[start]
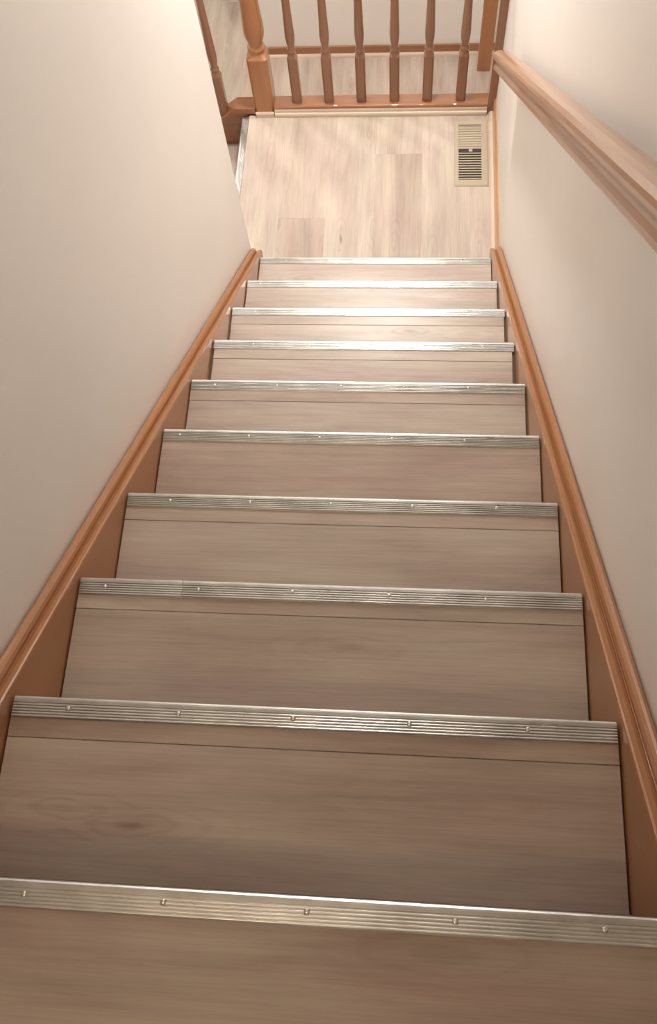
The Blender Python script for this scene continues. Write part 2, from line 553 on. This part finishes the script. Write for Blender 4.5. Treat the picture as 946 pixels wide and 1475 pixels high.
sk = skirt(-1, 2.315)
tag(sk, 'left orange stained skirt board')
sk = skirt(1, 2.335)
tag(sk, 'right orange stained skirt board')

# ------------------------------------------------------------------ landing edge trims
structure(box('baseboard_upper_left', -WX, -WX + 0.012, -0.45, -0.197, 0.0, 0.09, 'trim_y', None, 0.003), 'orange baseboard on the left wall at the head of the stairs')
structure(box('baseboard_upper_right', WX - 0.012, WX, -2.39, -0.197, 0.0, 0.09, 'trim_y', None, 0.003), 'orange baseboard on the right wall at the head of the stairs')
structure(prism('baseboard_right', [(0.4895, ZL), (WX, ZL), (WX, ZL + 0.085), (0.4965, ZL + 0.085), (0.4915, ZL + 0.078), (0.4895, ZL + 0.066)], 'y', 2.336, 3.199, 'trim_y'),
          'thin orange baseboard along the right side of the landing')
def quarter(cx, cz, r, sx, n=6):
    return [(cx, cz)] + [(cx + sx * r * math.cos(math.pi / 2 * k / n), cz + r * math.sin(math.pi / 2 * k / n)) for k in range(n + 1)]
structure(prism('trim_1', quarter(0.4893, ZL, 0.017, -1), 'y', 2.29, 3.199, 'pale_y', smooth=False), 'pale quarter round between landing floor and right baseboard')
structure(prism('trim_2', [(3.188, ZL), (3.2045, ZL), (3.2045, ZL + 0.038), (3.199, ZL + 0.038), (3.197, ZL + 0.033), (3.196, ZL + 0.022), (3.191, ZL + 0.019), (3.188, ZL + 0.012)], 'x', -0.4885, 0.464, 'pale'),
          'pale stepped moulding at the foot of the landing railing')

# ------------------------------------------------------------------ landing railing
def square_turned(name, hs, z_blk, z_top, prof, seg=16, ch=0.35):
    """square block from z=0 to z_blk, then a turned shaft given by (r, z above block), up to z_top"""
    V, F = [], []
    rings = []
    def ring(pts):
        b = len(V)
        V.extend(pts)
        rings.append(b)
    def sq(h, z, k):           # square with slightly eased corners, seg points
        pts = []
        for i in range(seg):
            a = 2 * math.pi * (i + 0.5) / seg
            c, s = math.cos(a), math.sin(a)
            m_ = max(abs(c), abs(s))
            rs_, rc = h / m_, h * 1.06
            r = rs_ * (1 - k) + h * k
            r = min(r, h * 1.36)
            pts.append((r * c, r * s, z))
        return pts
    ring(sq(hs, 0.0, 0))
    ring(sq(hs, z_blk - 0.012, 0))
    ring(sq(hs * 0.86, z_blk, 0.75))
    for r, z in prof:
        ring([(r * math.cos(2 * math.pi * (i + 0.5) / seg), r * math.sin(2 * math.pi * (i + 0.5) / seg), z_blk + z) for i in range(seg)])
    for a, b in zip(rings[:-1], rings[1:]):
        for i in range(seg):
            F.append((a + i, a + (i + 1) % seg, b + (i + 1) % seg, b + i))
    F.append(tuple(range(rings[0], rings[0] + seg)))
    F.append(tuple(range(rings[-1], rings[-1] + seg)))
    me = mesh_of(name, V, F)
    for i, p in enumerate(me.polygons):
        p.use_smooth = (i >= 2 * seg and len(p.vertices) == 4)
    return me

rl = empty('landing_railing', (0, 3.24, ZL))
tag(rl, 'brown wooden railing with turned balusters across the far edge of the landing', 'railing')
prism('base_rail', [(3.2, ZL + 0.0385), (3.2, ZL + 0.042), (3.2015, ZL + 0.0460), (3.205, ZL + 0.0492), (3.210, ZL + 0.0510), (3.22, ZL + 0.052), (3.262, ZL + 0.052), (3.270, ZL + 0.049), (3.272, ZL + 0.044), (3.272, ZL - 0.03), (3.2055, ZL - 0.03), (3.2055, ZL + 0.0385)],
      'x', -0.489, 0.4655, 'trim_x', rl, smooth=False)
HB = 0.245
bprof = [(0.0165, 0.004), (0.0150, 0.008), (0.0185, 0.013), (0.0200, 0.018), (0.0185, 0.023), (0.0150, 0.027), (0.0145, 0.032), (0.0165, 0.046), (0.0195, 0.070),
         (0.0205, 0.092), (0.0200, 0.115), (0.0185, 0.16), (0.0165, 0.24), (0.0145, 0.34), (0.0135, 0.44), (0.0125, 0.53), (0.0120, 0.60)]
BAL = square_turned('baluster', 0.0215, HB, 0, bprof)
BAL.materials.append(M['bal'])
for x in (-0.385, -0.240, -0.0945, 0.0525, 0.198, 0.345):
    link('baluster', BAL, None, rl, Vector((x, 3.241, ZL + 0.052)) - world_loc(rl))
nprof = [(0.036, 0.006), (0.031, 0.011), (0.036, 0.018), (0.039, 0.024), (0.036, 0.031), (0.030, 0.036), (0.029, 0.042), (0.034, 0.056), (0.041, 0.080), (0.0440, 0.105),
         (0.0435, 0.135), (0.0400, 0.19), (0.0365, 0.27), (0.0335, 0.36), (0.032, 0.44), (0.036, 0.47), (0.0365, 0.49)]
NW = square_turned('newel_post', 0.0450, 0.305, 0, nprof, 24)
nw = link('newel_post', NW, 'newel', rl, Vector((-0.535, 3.250, ZL)) - world_loc(rl))
tag(nw, 'thick orange turned newel post')
box('newel_cap', -0.580, -0.490, 3.205, 3.295, ZL + 0.795, ZL + 1.05, 'newel', rl, 0.006, 2)
me = bpy.data.meshes.new('newel_moulding')
bm = bmesh.new()
bmesh.ops.create_cube(bm, size=1.0)
for v in bm.verts:
    v.co = Vector((v.co.x * 0.086, v.co.y * 0.0155, (v.co.z + 0.5) * 0.022))
ed = [e for e in bm.edges if all(v.co.y < 0 for v in e.verts) and abs(e.verts[0].co.z - e.verts[1].co.z) > 0.01]
bmesh.ops.bevel(bm, geom=ed, offset=0.009, segments=4, profile=0.5, affect='EDGES')
bm.to_mesh(me)
bm.free()
nm = link('newel_moulding', me, 'pale', rl, Vector((-0.5345, 3.197, ZL)) - world_loc(rl))
tag(nm, 'pale rounded moulding at the newel foot')
hn = box('half_newel', 0.4655, WX, 3.2, 3.278, ZL, ZL + 1.02, 'bal', rl, 0.002)
tag(hn, 'dark half newel fixed to the right wall')
prism('top_rail', [(3.212, ZL + 0.897), (3.270, ZL + 0.897), (3.274, ZL + 0.915), (3.268, ZL + 0.935), (3.241, ZL + 0.945), (3.214, ZL + 0.935), (3.208, ZL + 0.915)], 'x', -0.4905, 0.466, 'rail_x', rl)

# ------------------------------------------------------------------ lower flight, turning left off the landing
lf = empty('lower_staircase', (-0.9, 2.78, ZF))
tag(lf, 'lower flight of steps going down to the left of the landing', 'staircase')
LSM = nosing_mesh(0.858)
for k in range(0, 4):
    x, z = LX - k * RUN, ZL - k * RISE
    if k > 0:
        xb = LX - (k - 1) * RUN + 0.0225
        t = box('tread', x + 0.003, xb + 0.008, 2.335, 3.231, z - 0.034, z - 0.008, 'core', lf)
        plank('plank', x + 0.001, xb, 2.337, 3.2295, z, t, 'y', tone=0.95, pink=0.5, seed=0.2 + 0.2 * k)
    box('riser', x + 0.012, x + 0.0225, 2.337, 3.229, z - RISE + 0.0005, z - 0.0345, 'lam', lf)
    yc = 2.768 if k == 0 else 2.785
    o = link('nosing_strip', LSM, None, lf, Vector((x, yc, z)) - world_loc(lf), (0, 0, math.pi / 2))
    for s in (-0.30, -0.06, 0.17, 0.36):
        link('screw', SCREW, None, o, (s, -0.0143, 0.0018))
# closed stringer on the far side of the lower flight: level at the newel, then falling to the left
V = []
pts = [(-0.583, ZL + 0.009), (-0.672, ZL + 0.009), (-0.672 - 0.86, ZL + 0.009 - 0.86 * SL), (-0.672 - 0.86, ZF), (-0.64, ZF), (-0.583, ZL - 0.36)]
n = len(pts)
V = [(x, y, z) for y in (3.232, 3.268) for x, z in pts]
F = [(i, (i + 1) % n, n + (i + 1) % n, n + i) for i in range(n)] + [tuple(range(n)), tuple(range(n, 2 * n))]
me = mesh_of('stringer', [Vector(v) - Vector((-0.9, 2.78, ZF)) for v in V], F)
so = link('stringer', me, 'trim_x', lf)
tag(so, 'brown closed stringer of the lower flight')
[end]
TASK DETAILS — Write out the lines from the start of the material to the line with "tag(sk, 'right orange stained skirt board')", inclusive and exactly. Skip the pictures.

FINISHED EXERCISE —
The Blender Python script for this scene continues. Write part 2, from line 553 on. This part finishes the script. Write for Blender 4.5. Treat the picture as 946 pixels wide and 1475 pixels high.
sk = skirt(-1, 2.315)
tag(sk, 'left orange stained skirt board')
sk = skirt(1, 2.335)
tag(sk, 'right orange stained skirt board')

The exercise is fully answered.